RECORDED INFORMATION —
————————
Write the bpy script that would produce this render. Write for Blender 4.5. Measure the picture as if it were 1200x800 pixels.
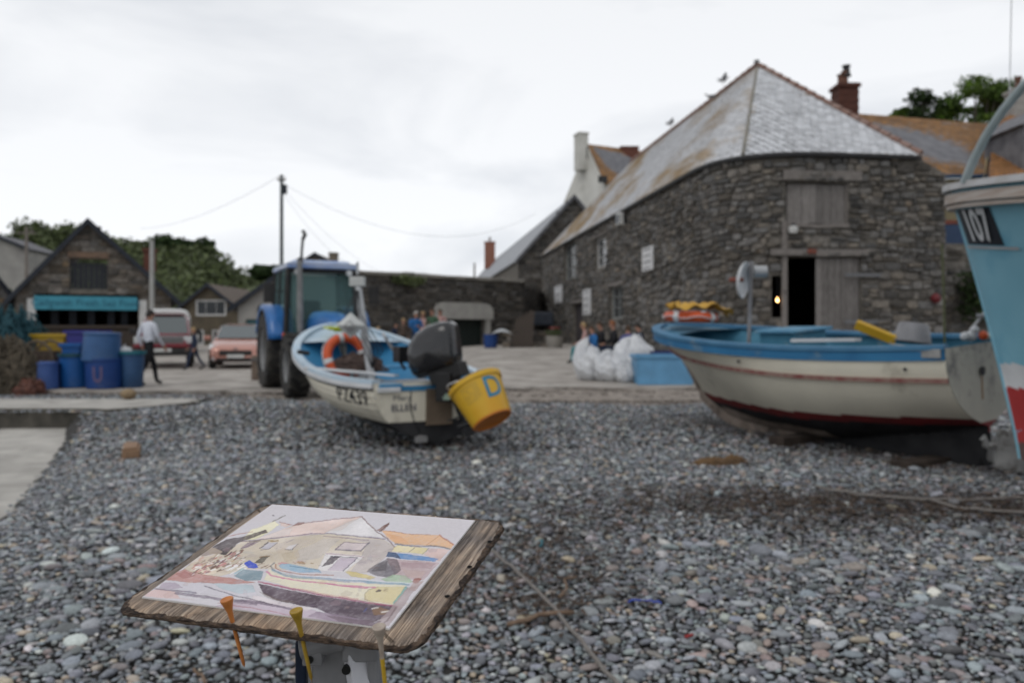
import bpy, bmesh, math, random
import numpy as np
from mathutils import Vector, Matrix, Euler
from math import sin, cos, pi, radians, sqrt, atan2
sc = bpy.context.scene
for o in list(bpy.data.objects): bpy.data.objects.remove(o)
rnd = random.Random(7)
nrng = np.random.default_rng(11)
# ------------------------------------------------------------------ camera
FP = 933.33            # focal length in photograph pixels (28 mm on 36 mm)
HY = 387.0             # horizon row
CZ = 1.33
cam = bpy.data.cameras.new('camera'); cam.lens = 28; cam.sensor_width = 36
cam.shift_y = -13.0/1200; cam.clip_start = 0.05; cam.clip_end = 6000
cam.dof.use_dof = True; cam.dof.focus_distance = 1.02; cam.dof.aperture_fstop = 5.0
camo = bpy.data.objects.new('camera', cam); sc.collection.objects.link(camo)
camo.location = (0, 0, CZ); camo.rotation_euler = (radians(90), 0, 0)
sc.camera = camo
# ------------------------------------------------------------------ world
w = bpy.data.worlds.new('World'); sc.world = w; w.use_nodes = True
nt = w.node_tree; nt.nodes.clear()
N = nt.nodes.new; Lk = nt.links.new
out = N('ShaderNodeOutputWorld'); bg = N('ShaderNodeBackground'); bg.inputs['Strength'].default_value = 0.10
sky = N('ShaderNodeTexSky'); sky.sky_type = 'NISHITA'; sky.sun_disc = False
SUN_EL, SUN_AZ = radians(52), radians(215)
sky.sun_elevation = SUN_EL; sky.sun_rotation = SUN_AZ
tc = N('ShaderNodeTexCoord'); mp = N('ShaderNodeMapping'); mp.inputs['Scale'].default_value = (1.0, 1.0, 3.2)
mp.inputs['Location'].default_value = (0.35, 0.2, 0.4)
n1 = N('ShaderNodeTexNoise'); n1.inputs['Scale'].default_value = 2.0; n1.inputs['Detail'].default_value = 6; n1.inputs['Roughness'].default_value = 0.5
n1.inputs['Distortion'].default_value = 0.4
cr = N('ShaderNodeValToRGB')
e = cr.color_ramp.elements
e[0].position = 0.36; e[0].color = (0.66, 0.69, 0.74, 1)
e[1].position = 0.57; e[1].color = (0.93, 0.945, 0.97, 1)
vm = N('ShaderNodeVectorMath'); vm.operation = 'SCALE'; vm.inputs['Scale'].default_value = 9.9
# cloud deck is darker towards the zenith
sep = N('ShaderNodeSeparateXYZ'); mr = N('ShaderNodeMapRange')
mr.inputs['From Min'].default_value = 0.0; mr.inputs['From Max'].default_value = 0.75
mr.inputs['To Min'].default_value = 1.03; mr.inputs['To Max'].default_value = 0.80
ml = N('ShaderNodeVectorMath'); ml.operation = 'SCALE'
mx = N('ShaderNodeMix'); mx.data_type = 'RGBA'; mx.inputs['Factor'].default_value = 0.96
Lk(tc.outputs['Generated'], mp.inputs['Vector']); Lk(mp.outputs['Vector'], n1.inputs['Vector'])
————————
WHAT NEEDS TO BE DONE — Your task is to reproduce all of the material exactly. The pictures stay out.

FINAL RESULT —
Write the bpy script that would produce this render. Write for Blender 4.5. Measure the picture as if it were 1200x800 pixels.
import bpy, bmesh, math, random
import numpy as np
from mathutils import Vector, Matrix, Euler
from math import sin, cos, pi, radians, sqrt, atan2
sc = bpy.context.scene
for o in list(bpy.data.objects): bpy.data.objects.remove(o)
rnd = random.Random(7)
nrng = np.random.default_rng(11)
# ------------------------------------------------------------------ camera
FP = 933.33            # focal length in photograph pixels (28 mm on 36 mm)
HY = 387.0             # horizon row
CZ = 1.33
cam = bpy.data.cameras.new('camera'); cam.lens = 28; cam.sensor_width = 36
cam.shift_y = -13.0/1200; cam.clip_start = 0.05; cam.clip_end = 6000
cam.dof.use_dof = True; cam.dof.focus_distance = 1.02; cam.dof.aperture_fstop = 5.0
camo = bpy.data.objects.new('camera', cam); sc.collection.objects.link(camo)
camo.location = (0, 0, CZ); camo.rotation_euler = (radians(90), 0, 0)
sc.camera = camo
# ------------------------------------------------------------------ world
w = bpy.data.worlds.new('World'); sc.world = w; w.use_nodes = True
nt = w.node_tree; nt.nodes.clear()
N = nt.nodes.new; Lk = nt.links.new
out = N('ShaderNodeOutputWorld'); bg = N('ShaderNodeBackground'); bg.inputs['Strength'].default_value = 0.10
sky = N('ShaderNodeTexSky'); sky.sky_type = 'NISHITA'; sky.sun_disc = False
SUN_EL, SUN_AZ = radians(52), radians(215)
sky.sun_elevation = SUN_EL; sky.sun_rotation = SUN_AZ
tc = N('ShaderNodeTexCoord'); mp = N('ShaderNodeMapping'); mp.inputs['Scale'].default_value = (1.0, 1.0, 3.2)
mp.inputs['Location'].default_value = (0.35, 0.2, 0.4)
n1 = N('ShaderNodeTexNoise'); n1.inputs['Scale'].default_value = 2.0; n1.inputs['Detail'].default_value = 6; n1.inputs['Roughness'].default_value = 0.5
n1.inputs['Distortion'].default_value = 0.4
cr = N('ShaderNodeValToRGB')
e = cr.color_ramp.elements
e[0].position = 0.36; e[0].color = (0.66, 0.69, 0.74, 1)
e[1].position = 0.57; e[1].color = (0.93, 0.945, 0.97, 1)
vm = N('ShaderNodeVectorMath'); vm.operation = 'SCALE'; vm.inputs['Scale'].default_value = 9.9
# cloud deck is darker towards the zenith
sep = N('ShaderNodeSeparateXYZ'); mr = N('ShaderNodeMapRange')
mr.inputs['From Min'].default_value = 0.0; mr.inputs['From Max'].default_value = 0.75
mr.inputs['To Min'].default_value = 1.03; mr.inputs['To Max'].default_value = 0.80
ml = N('ShaderNodeVectorMath'); ml.operation = 'SCALE'
mx = N('ShaderNodeMix'); mx.data_type = 'RGBA'; mx.inputs['Factor'].default_value = 0.96
Lk(tc.outputs['Generated'], mp.inputs['Vector']); Lk(mp.outputs['Vector'], n1.inputs['Vector'])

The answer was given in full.